A Different Kind of African VC

William Treseder
NeuBridges
Published in
2 min readDec 20, 2016

Venture Capital has to change. The dominant model (best exemplified by Silicon Valley) ensured its own extinction by drastically driving down the cost of creating and scaling new businesses. Here are the three main things that are required: time; money; and people.

The Time to Build a Business

The methodology is there. Lean Startup — or some modified version of Lean — is unquestionably the best (or the least worst) way to find a repeatable and scalable business model.

The Money to Build a Product

Software is cheap or free. Rapid prototyping of hardware is cheap and much faster than it used to be. And when you scale up hardware, the supply chain to build a product is way easier to negotiate than it used to be.

The Ability to Recruit a Team

There are amazing communities of entrepreneurs and aspiring startup employees spread across the globe. A passionate and gifted founder will be able to find who he or she needs.

So what?

In Silicon Valley, the main cost of starting a business is labor. People. Why? Because a bunch of folks are pouring into the Valley each year, each with enough money to drive up the cost of living.

I decided to raise a fund to target the next generation of urban entrepreneurs in frontier markets beginning in Lagos, Nigeria. I assumed that I would need capital to invest in the companies, which would secure me equity in them.

It turns out that is not a good assumption.
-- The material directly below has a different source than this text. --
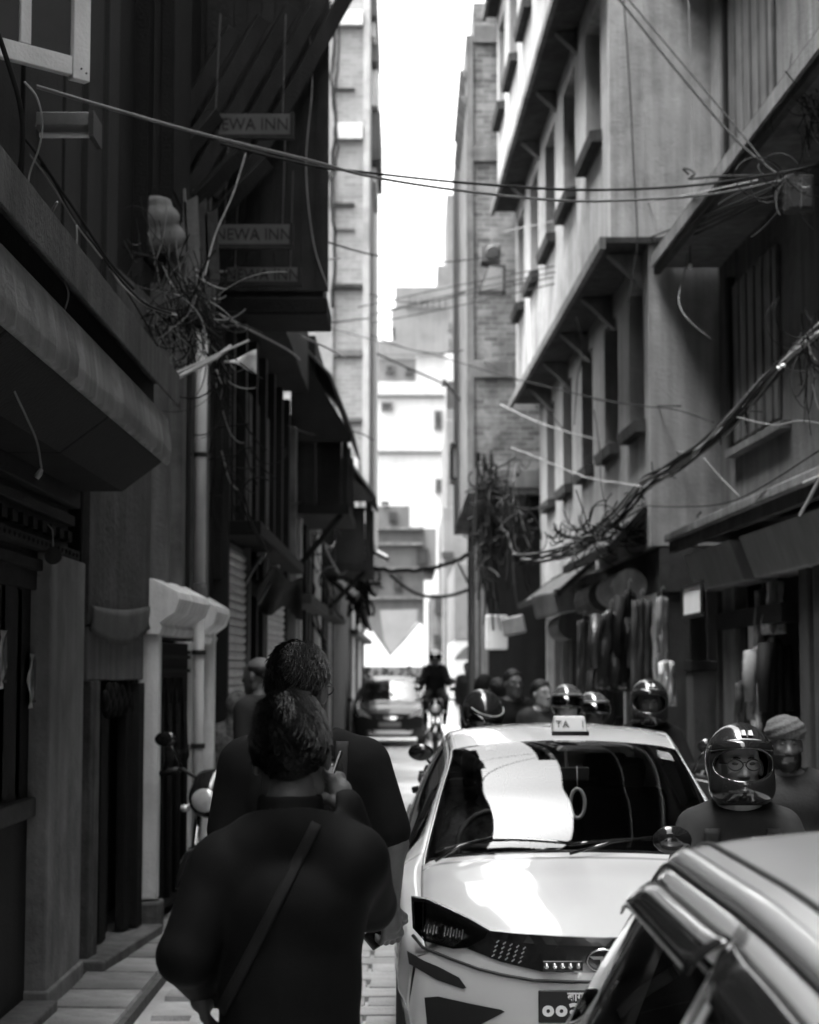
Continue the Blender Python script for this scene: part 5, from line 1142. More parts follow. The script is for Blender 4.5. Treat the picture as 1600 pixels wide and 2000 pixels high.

The cost of labor is low in Nigeria. That means the cost of getting to a repeatable and scalable business model is also low. There is no reason to invest a substantial amount of money in a Nigerian company. None.

How else can I secure equity? By offering an evolved version of the Entrepreneur in Residence position.

Give an entrepreneur the stability of a good (75th percentile) salary for a year. Give them legal support. Give them an accountant. Help them network to find the right founding team. Introduce them to potential customers. Advise them through the process. And take a small (probably 10%) stake in the company when it spins out after a year.

So…now I have to ask myself: Do I actually want to go through all the hassle of raising a fund? Or should I just focus on the seed stage, where I can already invest in multiple companies every year, funded purely from the profits of my other businesses.